Data excerpt:
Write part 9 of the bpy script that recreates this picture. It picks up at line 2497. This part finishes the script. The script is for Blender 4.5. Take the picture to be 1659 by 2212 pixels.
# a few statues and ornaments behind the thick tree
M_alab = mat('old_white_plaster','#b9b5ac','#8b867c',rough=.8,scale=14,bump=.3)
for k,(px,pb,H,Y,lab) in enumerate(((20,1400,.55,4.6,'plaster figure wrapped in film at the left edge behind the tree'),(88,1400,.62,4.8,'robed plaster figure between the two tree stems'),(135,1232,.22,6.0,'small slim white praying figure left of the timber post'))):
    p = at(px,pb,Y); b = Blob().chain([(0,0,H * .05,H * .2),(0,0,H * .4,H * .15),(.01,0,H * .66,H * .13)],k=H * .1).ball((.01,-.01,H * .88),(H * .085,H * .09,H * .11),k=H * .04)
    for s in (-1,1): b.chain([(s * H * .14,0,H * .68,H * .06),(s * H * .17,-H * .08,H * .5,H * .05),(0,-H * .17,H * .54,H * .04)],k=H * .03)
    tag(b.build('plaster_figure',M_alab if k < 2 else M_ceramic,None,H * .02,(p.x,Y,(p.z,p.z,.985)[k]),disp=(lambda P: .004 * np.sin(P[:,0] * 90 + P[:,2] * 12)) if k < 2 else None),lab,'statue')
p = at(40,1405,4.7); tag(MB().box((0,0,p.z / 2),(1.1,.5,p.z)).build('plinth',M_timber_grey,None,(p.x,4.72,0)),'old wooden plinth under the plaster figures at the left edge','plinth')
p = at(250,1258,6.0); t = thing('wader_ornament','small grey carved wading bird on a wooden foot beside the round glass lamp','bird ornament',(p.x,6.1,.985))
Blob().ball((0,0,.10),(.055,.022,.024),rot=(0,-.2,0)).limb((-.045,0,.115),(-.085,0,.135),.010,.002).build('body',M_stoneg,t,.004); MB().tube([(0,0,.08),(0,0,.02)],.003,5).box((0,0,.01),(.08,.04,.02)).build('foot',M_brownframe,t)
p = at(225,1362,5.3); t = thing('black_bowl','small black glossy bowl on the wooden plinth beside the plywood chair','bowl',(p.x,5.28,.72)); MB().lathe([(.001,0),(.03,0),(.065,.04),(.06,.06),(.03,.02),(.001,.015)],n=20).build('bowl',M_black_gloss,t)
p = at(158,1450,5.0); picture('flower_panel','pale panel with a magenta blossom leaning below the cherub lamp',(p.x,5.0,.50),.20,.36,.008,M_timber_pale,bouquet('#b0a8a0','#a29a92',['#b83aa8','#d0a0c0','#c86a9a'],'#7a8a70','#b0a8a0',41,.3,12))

Exercise: Each line of the listing should be echoed back exactly.

Result of the task:
Write part 9 of the bpy script that recreates this picture. It picks up at line 2497. This part finishes the script. The script is for Blender 4.5. Take the picture to be 1659 by 2212 pixels.
# a few statues and ornaments behind the thick tree
M_alab = mat('old_white_plaster','#b9b5ac','#8b867c',rough=.8,scale=14,bump=.3)
for k,(px,pb,H,Y,lab) in enumerate(((20,1400,.55,4.6,'plaster figure wrapped in film at the left edge behind the tree'),(88,1400,.62,4.8,'robed plaster figure between the two tree stems'),(135,1232,.22,6.0,'small slim white praying figure left of the timber post'))):
    p = at(px,pb,Y); b = Blob().chain([(0,0,H * .05,H * .2),(0,0,H * .4,H * .15),(.01,0,H * .66,H * .13)],k=H * .1).ball((.01,-.01,H * .88),(H * .085,H * .09,H * .11),k=H * .04)
    for s in (-1,1): b.chain([(s * H * .14,0,H * .68,H * .06),(s * H * .17,-H * .08,H * .5,H * .05),(0,-H * .17,H * .54,H * .04)],k=H * .03)
    tag(b.build('plaster_figure',M_alab if k < 2 else M_ceramic,None,H * .02,(p.x,Y,(p.z,p.z,.985)[k]),disp=(lambda P: .004 * np.sin(P[:,0] * 90 + P[:,2] * 12)) if k < 2 else None),lab,'statue')
p = at(40,1405,4.7); tag(MB().box((0,0,p.z / 2),(1.1,.5,p.z)).build('plinth',M_timber_grey,None,(p.x,4.72,0)),'old wooden plinth under the plaster figures at the left edge','plinth')
p = at(250,1258,6.0); t = thing('wader_ornament','small grey carved wading bird on a wooden foot beside the round glass lamp','bird ornament',(p.x,6.1,.985))
Blob().ball((0,0,.10),(.055,.022,.024),rot=(0,-.2,0)).limb((-.045,0,.115),(-.085,0,.135),.010,.002).build('body',M_stoneg,t,.004); MB().tube([(0,0,.08),(0,0,.02)],.003,5).box((0,0,.01),(.08,.04,.02)).build('foot',M_brownframe,t)
p = at(225,1362,5.3); t = thing('black_bowl','small black glossy bowl on the wooden plinth beside the plywood chair','bowl',(p.x,5.28,.72)); MB().lathe([(.001,0),(.03,0),(.065,.04),(.06,.06),(.03,.02),(.001,.015)],n=20).build('bowl',M_black_gloss,t)
p = at(158,1450,5.0); picture('flower_panel','pale panel with a magenta blossom leaning below the cherub lamp',(p.x,5.0,.50),.20,.36,.008,M_timber_pale,bouquet('#b0a8a0','#a29a92',['#b83aa8','#d0a0c0','#c86a9a'],'#7a8a70','#b0a8a0',41,.3,12))